THE establishment of a family grave, where all the members of a family could be buried together, was to be encouraged, and provided a good enough special reason for permitting an exhumation and reburial, despite the presumption that Christian burial was permanent, Chancellor Alexander McGregor ruled in the Consistory Court of the diocese of Oxford.
Mandy Ramshaw submitted a petition for a faculty to authorise the exhumation of the cremated remains of her mother, Jacqueline Ramshaw, who died in May 1985, from the churchyard of St Margaret’s, Mapledurham, with the intention of reinterring them in Chester-le-Street Cemetery, in County Durham.
Miss Ramshaw and her parents had moved to Reading in 1967, and she and her father had visited the grave of Jacqueline Ramshaw each week. In 2000, she and her father moved back to the north-east, and she said that they found it emotionally difficult not to be able to continue those weekly visits.
Miss Ramshaw’s father died last July, and he indicated in his will that he wanted his cremated remains to be buried with those of his late wife. Miss Ramshaw was informed that it was not possible to confirm that her mother’s plot in Mapledurham would be able to accommodate her own cremated remains in due course, in addition to those of her parents.
Miss Ramshaw had acquired a plot in the cemetery in Chester-le-Street which would be able to accommodate the cremated remains of both her parents, and, in due course, her own.
Miss Ramshaw stated that she considered herself bound to honour her father’s wishes that his remains be interred with those of her mother. She stated that, being an only child and single, she found the thought of her parents being 300 miles away from where she lived, and the resulting inability to tend their grave, “an awful prospect”, as it was “emotionally very important” to her for them “not to be torn apart from one another”.
She also pointed out that, even if her father’s remains were to be interred at Mapledurham, it would still be necessary for her mother’s remains to be exhumed in order to make room. She therefore asked the court to look favourably on her request to move her mother’s ashes “to a location where all the members of the family can be together in the place where we felt we belonged”.
The principles of law governing the exhumation from consecrated ground were established in the decision of the Court of Arches in the Blagdon Cemetery case ([2002] Fam 299). Since the Court of Arches was the appeal court from the diocesan courts in the Province of Canterbury, the principles it laid down were legally binding on all diocesan courts in the Province of Canterbury.

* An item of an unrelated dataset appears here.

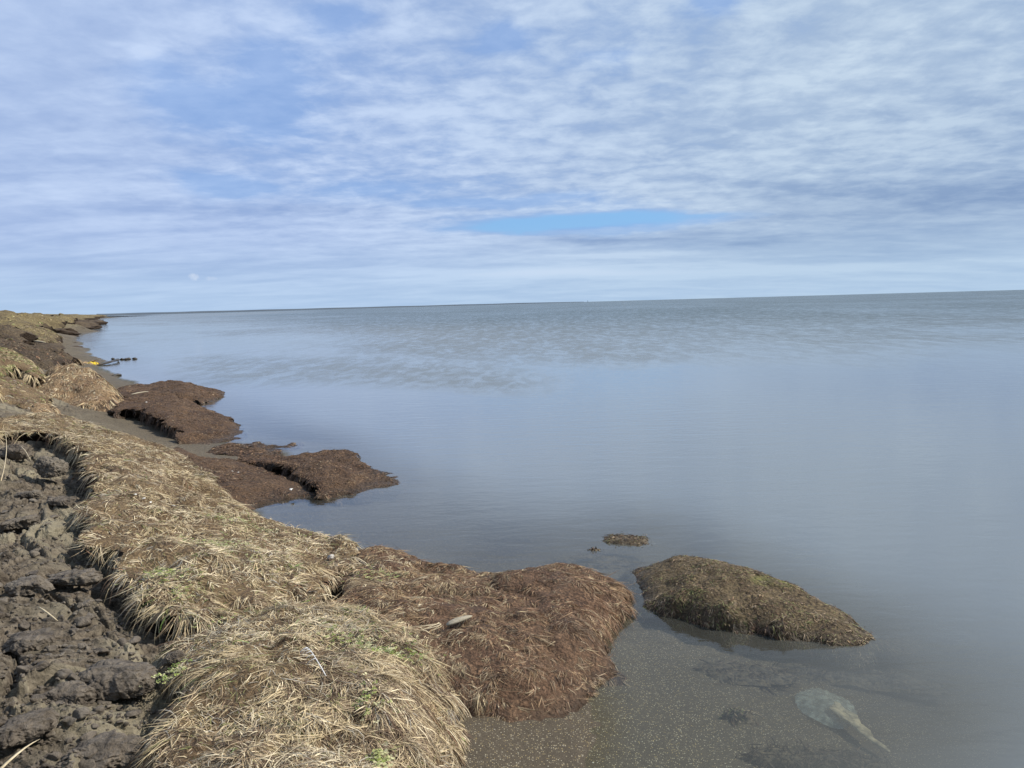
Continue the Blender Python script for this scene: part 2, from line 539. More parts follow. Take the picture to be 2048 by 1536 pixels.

In the Blagdon case, the Court of Arches held that there was a presumption that Christian burial was permanent, that remains should not be portable, and that a faculty for exhumation would be granted only exceptionally. It was for the Chancellor to decide on a balance of probabilities whether the facts of a particular case were to be treated as exceptional.
The Chancellor said that the most substantial part of Miss Ramshaw’s case was to move her mother’s ashes to a location where the members of the family could be together in a place where they felt they belonged. The burial together of the remains of all the family in the triple plot at Chester-le-Street was, according to the Court of Arches, to be encouraged, and could provide special reasons for permitting exhumation, despite the lapse of a long period of time since burial.
The Chancellor accepted that Miss Ramshaw genuinely intended to create a family grave of that nature. The lapse of a substantial period of time since the original burial would not prevent such an intention amounting to a special reason for permitting exhumation.
Miss Ramshaw was given 21 days to provide the Registry with a copy of the grant to her of an exclusive right of burial in the plot in Chester-le-Street. If she did so, there would be a decree for a faculty authorising the exhumation of the cremated remains of her mother from Mapledurham churchyard, on condition that they were reinterred as soon as practicable in the plot in Chester-le-Street cemetery.